Dans un de ses discours, Nasrallah se félicitait que des foules de jeunes,
dans leurs manifestations en sa faveur, brandissent les portraits du Che et
de Chavez (N.B. le seul chef d’Etat à avoir rappelé son
ambassadeur). Les discussions sont ouvertes pour le changement de nom du parti
et sa ligne politique future. S’il advenait que l’islamisation l’emporte,
ce serait aux Libanais eux-mêmes de se prononcer. Certainement pas à
nos procureurs en gants blancs. J’ajoute, tant ce genre d’argument
a été utilisé par le matraquage médiatique, que
les soutiens en finances et en armes de la part de la Syrie et de l’Iran,
s’ils existent, ne sauraient rien avoir de choquant : pour ne pas
parler, bien que l’oublient consciencieusement nos journaloïdes,
de l’énorme masse de fric (un million de dollars lâchés,
il y a quelques jours, par la Fondation Spielberg) et d’engins de guerre
ultra sophistiqués qu' Israël reçoit depuis toujours
des E.U. et qui lui donn(ai)ent sa supériorité, rappelons simplement
que le Vietnam heureusement avait bénéficié de l’aide
soviétique et les maquisards français des parachutages britanniques.
Et la FINUL alors ? Deux mots. Sa constitution, son nombre,
sa présence et son rôle ont été salués comme
un grand soulagement. La communauté internationale y récupérait
sa bonne conscience malmenée. La France, plébiscitée par
Tel Aviv d’en prendre le commandement, est désormais officiellement
et complètement réconciliée avec la Maison Blanche, et,
mieux encore, à la veille d’une élection présidentielle,
Chirac réussit le tour de force d’obtenir le consensus de la droite
comme de la gauche, Parti communiste compris.
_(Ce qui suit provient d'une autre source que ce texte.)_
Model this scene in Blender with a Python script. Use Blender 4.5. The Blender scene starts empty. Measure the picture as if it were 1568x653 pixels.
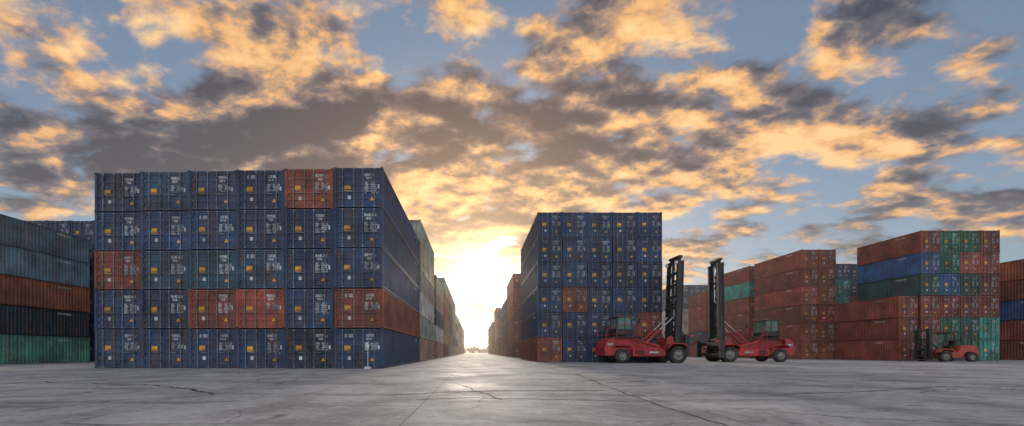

Mais prenons garde, la résolution
1701/1559, l’unique jusqu' ici à recevoir le plein accord
d’Israël, va entrer en application. Le désarmement du Hezbollah
demeure à l’ordre du jour. Pour l’accomplir, les Casques
bleus, véritable force d’occupation impérialiste, devront
endosser l’uniforme de supplétif, chargé de « finir
le travail » d’une « Tsahal » déconfite,
qui pourra tranquillement se mettre à préparer, comme le veulent
ses paranoïaques, le « second round ». Nullement
renvoyé dans ses frontières, Israël conservera les territoires
qu' il a annexés, - les fermes de Shebaa au Liban et ce morceau
de Syrie, que personne n’évoque, le Golan. Tout recommencerait
alors et les Palestiniens, laissés pour compte dans l’affaire,
continueraient à encaisser. Ajoutons que, comme d’habitude aussi,
nous, les Européens, inclus donc les contribuables français, nous
nous chargerons, en sus des coûts occasionnés par la présence
militaire, de faire le ménage, en nettoyant par exemple les plages de
la pollution pétrolière, de financer la reconstruction et l’assistance
humanitaire, le casseur, dans la région, n’étant jamais
le payeur.
Palestine, Irak, Liban sont les avant-postes d’une résistance
en train de prendre forme un peu partout dans le monde contre les criminels
de la « guerre sans fin ». Les soutenir est le moindre
des devoirs des progressistes de toutes appartenances.